3. Já o lado esquerdo do cérebro humano, é nele que se manifestam as nossas maiores aptidões para o focado isolamento dos fenômenos a investigar, e, nesse compartimentado âmbito de investigação, um atuar com o mais objetivo rigor de Ciência: método, pesquisa, estudo comparativo, análise, testes, reflexão, cálculo, planejamento, demonstração. Por consequência, trata-se de um laborar por forma pasteurizada ou friamente processualizada, com todas as cautelas de quem lida com peças de cristal ou artefatos de grande poder explosivo, metaforicamente falando. O que nos aquinhoa com um tipo de conhecimento indireto, também chamado de discursivo ou especulativo. Conhecimento progressivo ou por aproximações sucessivas, enfim, tão mais voltado para o valor da segurança jurídica quanto o conhecimento intuitivo-emocional se faz vizinho de porta de tudo que tenha gosto e cheiro de justiça material.
4. Está-se a lidar com potencialidades neurais (o sentimento faz parte do nosso estoque de neurônios, tanto quanto o pensamento) que são decisivas para a formação equilibrada de cada ser humano, e, com mais razão, daqueles profissionais que habitualmente julgam os concretos interesses de cada um desses seres humanos: os juízes. Juízes de todas as instâncias, inclusive dos mais altos tribunais. E o fato é que tais potencialidades neurais devem ser harmoniosamente integradas numa espécie de casamento por amor que tenha o dom de partejar o rebento da consciência. Valor agregado que resgata a inteireza do ser humano, por dotá-lo de uma visão esférica de si mesmo e de tudo o mais (sabido que na figura geométrica da circunferência estão contidos todos os ângulos). Ainda mais, consciência que se traduz naquele tão desejado “caminho do meio” a que se reportava a clássica filosofia grega; ou seja, o ponto de unidade possível entre polaridades, constituindo-se, ela, consciência, naquele tipo de inteligência que os mais aclamados físicos quânticos da atualidade chamam de “inteligência espiritual”. Danah Zohar à frente.
5. Ora, é essa inteligência espiritual, verdadeiro estado de osmose da nossa originária compostura racional com a de natureza emocional, que vai operar como uma espécie de terceiro olho. Mas um terceiro olho tão agudamente penetrante que vara a carne do real para radiografá-la por todos os aspectos. A traduzir um crescimento interior que já corresponde a uma transformação qualitativa do sujeito que se põe como atento observador de tudo que lhe seja externo e também interno.

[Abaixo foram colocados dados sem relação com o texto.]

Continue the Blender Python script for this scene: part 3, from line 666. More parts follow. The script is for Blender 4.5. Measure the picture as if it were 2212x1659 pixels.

O que lhe possibilita pegar carona no movimento essencial das coisas de que a vida se compõe (“o ser das coisas é o movimento”, ensinou Heráclito) para entabular com elas um tipo de diálogo que, embora surdo, é de mútua influência. O sujeito cognoscente a não mais se separar do objeto cognoscível para neste último desencadear reações e vice-versa. O investigador humano a se entregar por inteiro aos fenômenos investigados e estes a retribuir com a revelação da inteireza do seu próprio ser a cada momento da sua cambiante performance telúrica.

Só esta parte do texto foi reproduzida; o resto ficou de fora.